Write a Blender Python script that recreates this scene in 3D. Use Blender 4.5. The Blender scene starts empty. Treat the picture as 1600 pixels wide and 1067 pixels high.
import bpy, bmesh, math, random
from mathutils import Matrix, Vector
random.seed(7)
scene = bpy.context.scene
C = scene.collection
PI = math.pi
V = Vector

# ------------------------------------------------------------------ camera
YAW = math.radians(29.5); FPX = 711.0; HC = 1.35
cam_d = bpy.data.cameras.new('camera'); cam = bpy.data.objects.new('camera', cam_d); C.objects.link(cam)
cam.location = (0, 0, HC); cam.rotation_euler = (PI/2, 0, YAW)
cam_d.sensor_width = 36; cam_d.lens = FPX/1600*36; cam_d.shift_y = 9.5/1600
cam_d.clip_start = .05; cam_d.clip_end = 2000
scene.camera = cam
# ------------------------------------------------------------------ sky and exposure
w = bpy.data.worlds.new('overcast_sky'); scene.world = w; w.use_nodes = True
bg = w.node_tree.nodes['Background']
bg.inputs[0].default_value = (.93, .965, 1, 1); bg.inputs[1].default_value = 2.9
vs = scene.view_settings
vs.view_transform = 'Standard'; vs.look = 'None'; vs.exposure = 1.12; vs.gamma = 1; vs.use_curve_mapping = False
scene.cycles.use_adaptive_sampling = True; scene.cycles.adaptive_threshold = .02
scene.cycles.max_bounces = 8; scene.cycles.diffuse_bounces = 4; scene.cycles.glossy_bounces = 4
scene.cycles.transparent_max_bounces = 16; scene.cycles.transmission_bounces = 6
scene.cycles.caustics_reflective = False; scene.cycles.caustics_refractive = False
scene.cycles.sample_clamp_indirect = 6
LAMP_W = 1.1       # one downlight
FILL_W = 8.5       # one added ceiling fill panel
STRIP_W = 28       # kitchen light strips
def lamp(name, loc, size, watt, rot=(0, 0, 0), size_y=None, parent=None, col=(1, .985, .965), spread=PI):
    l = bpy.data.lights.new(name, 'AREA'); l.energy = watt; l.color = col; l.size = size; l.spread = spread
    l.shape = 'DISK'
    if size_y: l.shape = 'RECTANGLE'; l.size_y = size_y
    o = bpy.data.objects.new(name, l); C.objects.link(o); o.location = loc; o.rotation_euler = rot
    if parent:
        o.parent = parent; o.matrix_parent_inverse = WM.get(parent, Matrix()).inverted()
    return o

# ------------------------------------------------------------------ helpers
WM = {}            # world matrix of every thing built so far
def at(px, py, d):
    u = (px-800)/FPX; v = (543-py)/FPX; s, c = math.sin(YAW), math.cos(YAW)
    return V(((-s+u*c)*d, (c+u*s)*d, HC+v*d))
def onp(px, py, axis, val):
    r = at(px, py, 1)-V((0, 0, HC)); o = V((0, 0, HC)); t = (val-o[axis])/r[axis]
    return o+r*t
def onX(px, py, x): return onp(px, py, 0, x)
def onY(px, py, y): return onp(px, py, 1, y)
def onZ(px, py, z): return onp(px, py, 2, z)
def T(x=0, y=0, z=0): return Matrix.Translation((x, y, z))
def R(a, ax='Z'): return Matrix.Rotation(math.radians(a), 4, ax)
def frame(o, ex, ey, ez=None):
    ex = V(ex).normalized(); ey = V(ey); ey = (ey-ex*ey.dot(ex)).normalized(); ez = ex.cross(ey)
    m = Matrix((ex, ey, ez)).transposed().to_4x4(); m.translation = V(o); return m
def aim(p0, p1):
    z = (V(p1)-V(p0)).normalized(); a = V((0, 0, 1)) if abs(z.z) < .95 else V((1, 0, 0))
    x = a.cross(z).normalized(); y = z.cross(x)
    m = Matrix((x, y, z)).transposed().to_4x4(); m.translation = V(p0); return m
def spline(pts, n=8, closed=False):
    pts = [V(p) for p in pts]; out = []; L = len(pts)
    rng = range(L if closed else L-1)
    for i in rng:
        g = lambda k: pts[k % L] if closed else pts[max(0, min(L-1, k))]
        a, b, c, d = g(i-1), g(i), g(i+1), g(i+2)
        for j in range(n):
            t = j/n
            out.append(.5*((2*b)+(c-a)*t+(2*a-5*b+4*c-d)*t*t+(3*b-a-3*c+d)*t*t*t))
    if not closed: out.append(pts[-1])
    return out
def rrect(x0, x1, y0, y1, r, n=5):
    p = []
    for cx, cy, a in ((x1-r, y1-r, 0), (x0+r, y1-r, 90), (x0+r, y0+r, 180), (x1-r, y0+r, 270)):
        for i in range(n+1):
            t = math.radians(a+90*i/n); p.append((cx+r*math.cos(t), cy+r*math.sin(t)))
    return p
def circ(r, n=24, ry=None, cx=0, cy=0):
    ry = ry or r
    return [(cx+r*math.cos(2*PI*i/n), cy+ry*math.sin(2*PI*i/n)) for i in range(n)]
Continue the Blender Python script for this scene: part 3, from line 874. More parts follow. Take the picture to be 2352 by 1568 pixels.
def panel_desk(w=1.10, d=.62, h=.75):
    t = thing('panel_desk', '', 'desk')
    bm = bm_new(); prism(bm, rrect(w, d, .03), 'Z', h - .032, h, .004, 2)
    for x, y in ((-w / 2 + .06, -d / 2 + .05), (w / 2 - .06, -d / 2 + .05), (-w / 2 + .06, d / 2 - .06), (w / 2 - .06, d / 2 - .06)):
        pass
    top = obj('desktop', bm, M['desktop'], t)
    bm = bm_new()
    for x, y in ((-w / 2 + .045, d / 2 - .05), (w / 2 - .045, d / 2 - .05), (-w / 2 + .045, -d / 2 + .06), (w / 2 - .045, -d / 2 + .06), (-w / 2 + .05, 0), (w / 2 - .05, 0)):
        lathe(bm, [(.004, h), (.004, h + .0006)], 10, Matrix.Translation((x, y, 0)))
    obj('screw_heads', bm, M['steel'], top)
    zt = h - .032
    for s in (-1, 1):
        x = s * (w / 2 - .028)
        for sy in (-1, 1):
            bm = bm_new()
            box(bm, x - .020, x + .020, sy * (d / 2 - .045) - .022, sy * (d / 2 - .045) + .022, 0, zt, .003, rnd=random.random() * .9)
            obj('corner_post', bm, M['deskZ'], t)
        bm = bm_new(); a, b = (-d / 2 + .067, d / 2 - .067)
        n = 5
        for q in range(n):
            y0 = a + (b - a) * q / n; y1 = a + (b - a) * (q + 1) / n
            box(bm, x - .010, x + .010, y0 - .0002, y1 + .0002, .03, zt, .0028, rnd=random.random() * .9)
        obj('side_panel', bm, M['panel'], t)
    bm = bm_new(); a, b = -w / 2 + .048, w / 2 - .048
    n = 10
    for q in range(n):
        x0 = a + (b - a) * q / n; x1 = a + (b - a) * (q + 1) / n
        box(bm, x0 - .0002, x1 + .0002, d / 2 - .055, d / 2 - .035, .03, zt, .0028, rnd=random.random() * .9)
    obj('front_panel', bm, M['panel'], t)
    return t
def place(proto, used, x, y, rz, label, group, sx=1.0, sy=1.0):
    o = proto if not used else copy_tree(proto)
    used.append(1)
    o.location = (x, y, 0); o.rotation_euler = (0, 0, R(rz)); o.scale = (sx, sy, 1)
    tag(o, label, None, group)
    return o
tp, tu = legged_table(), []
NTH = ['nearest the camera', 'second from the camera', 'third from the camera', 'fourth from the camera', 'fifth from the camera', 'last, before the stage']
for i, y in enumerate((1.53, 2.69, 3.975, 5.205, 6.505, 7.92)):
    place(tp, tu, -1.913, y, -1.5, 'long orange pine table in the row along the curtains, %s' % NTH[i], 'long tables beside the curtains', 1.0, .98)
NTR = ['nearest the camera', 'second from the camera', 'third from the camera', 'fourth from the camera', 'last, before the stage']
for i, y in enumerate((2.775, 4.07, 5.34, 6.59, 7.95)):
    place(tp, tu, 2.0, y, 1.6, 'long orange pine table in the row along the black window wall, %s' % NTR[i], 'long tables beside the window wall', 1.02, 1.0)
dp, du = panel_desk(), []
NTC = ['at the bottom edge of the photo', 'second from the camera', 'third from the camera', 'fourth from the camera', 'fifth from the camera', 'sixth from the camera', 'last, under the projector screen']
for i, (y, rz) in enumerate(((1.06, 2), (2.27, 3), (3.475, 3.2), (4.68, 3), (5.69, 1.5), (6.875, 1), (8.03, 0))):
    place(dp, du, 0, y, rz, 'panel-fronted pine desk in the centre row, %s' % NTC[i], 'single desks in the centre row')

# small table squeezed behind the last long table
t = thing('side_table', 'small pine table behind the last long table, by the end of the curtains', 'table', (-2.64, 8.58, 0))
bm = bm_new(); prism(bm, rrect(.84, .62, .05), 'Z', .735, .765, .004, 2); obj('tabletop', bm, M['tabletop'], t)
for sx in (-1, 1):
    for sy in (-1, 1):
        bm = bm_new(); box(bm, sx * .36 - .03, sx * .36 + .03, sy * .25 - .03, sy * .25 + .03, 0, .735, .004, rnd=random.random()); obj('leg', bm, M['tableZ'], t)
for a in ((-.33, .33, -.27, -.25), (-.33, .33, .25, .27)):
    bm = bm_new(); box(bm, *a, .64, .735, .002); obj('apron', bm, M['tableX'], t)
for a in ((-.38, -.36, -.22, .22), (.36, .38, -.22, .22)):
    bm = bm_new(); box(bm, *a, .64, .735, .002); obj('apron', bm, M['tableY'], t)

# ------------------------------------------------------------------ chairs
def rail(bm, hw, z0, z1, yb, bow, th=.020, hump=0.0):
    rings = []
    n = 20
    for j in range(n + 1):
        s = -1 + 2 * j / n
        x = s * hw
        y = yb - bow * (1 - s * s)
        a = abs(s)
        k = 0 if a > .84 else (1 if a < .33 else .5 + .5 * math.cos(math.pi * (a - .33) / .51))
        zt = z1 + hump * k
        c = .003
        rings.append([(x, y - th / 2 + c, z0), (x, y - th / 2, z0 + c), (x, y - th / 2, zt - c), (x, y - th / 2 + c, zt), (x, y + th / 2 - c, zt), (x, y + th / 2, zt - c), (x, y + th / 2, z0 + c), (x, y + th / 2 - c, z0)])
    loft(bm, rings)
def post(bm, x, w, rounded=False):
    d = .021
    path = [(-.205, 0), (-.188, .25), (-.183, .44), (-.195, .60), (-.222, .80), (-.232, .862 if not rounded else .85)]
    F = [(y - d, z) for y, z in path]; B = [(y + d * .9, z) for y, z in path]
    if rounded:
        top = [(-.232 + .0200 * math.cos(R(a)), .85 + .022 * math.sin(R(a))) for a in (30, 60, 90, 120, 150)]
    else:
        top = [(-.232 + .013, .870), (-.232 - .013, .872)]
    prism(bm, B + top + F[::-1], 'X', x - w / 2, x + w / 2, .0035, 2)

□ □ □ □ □

▶ _Instructions to follow_: Identify the lines of the data that contain the word "pixels". Copy each of them.

▶ _Solution for this problem_:
Write a Blender Python script that recreates this scene in 3D. Use Blender 4.5. The Blender scene starts empty. Treat the picture as 1600 pixels wide and 1067 pixels high.
Continue the Blender Python script for this scene: part 3, from line 874. More parts follow. Take the picture to be 2352 by 1568 pixels.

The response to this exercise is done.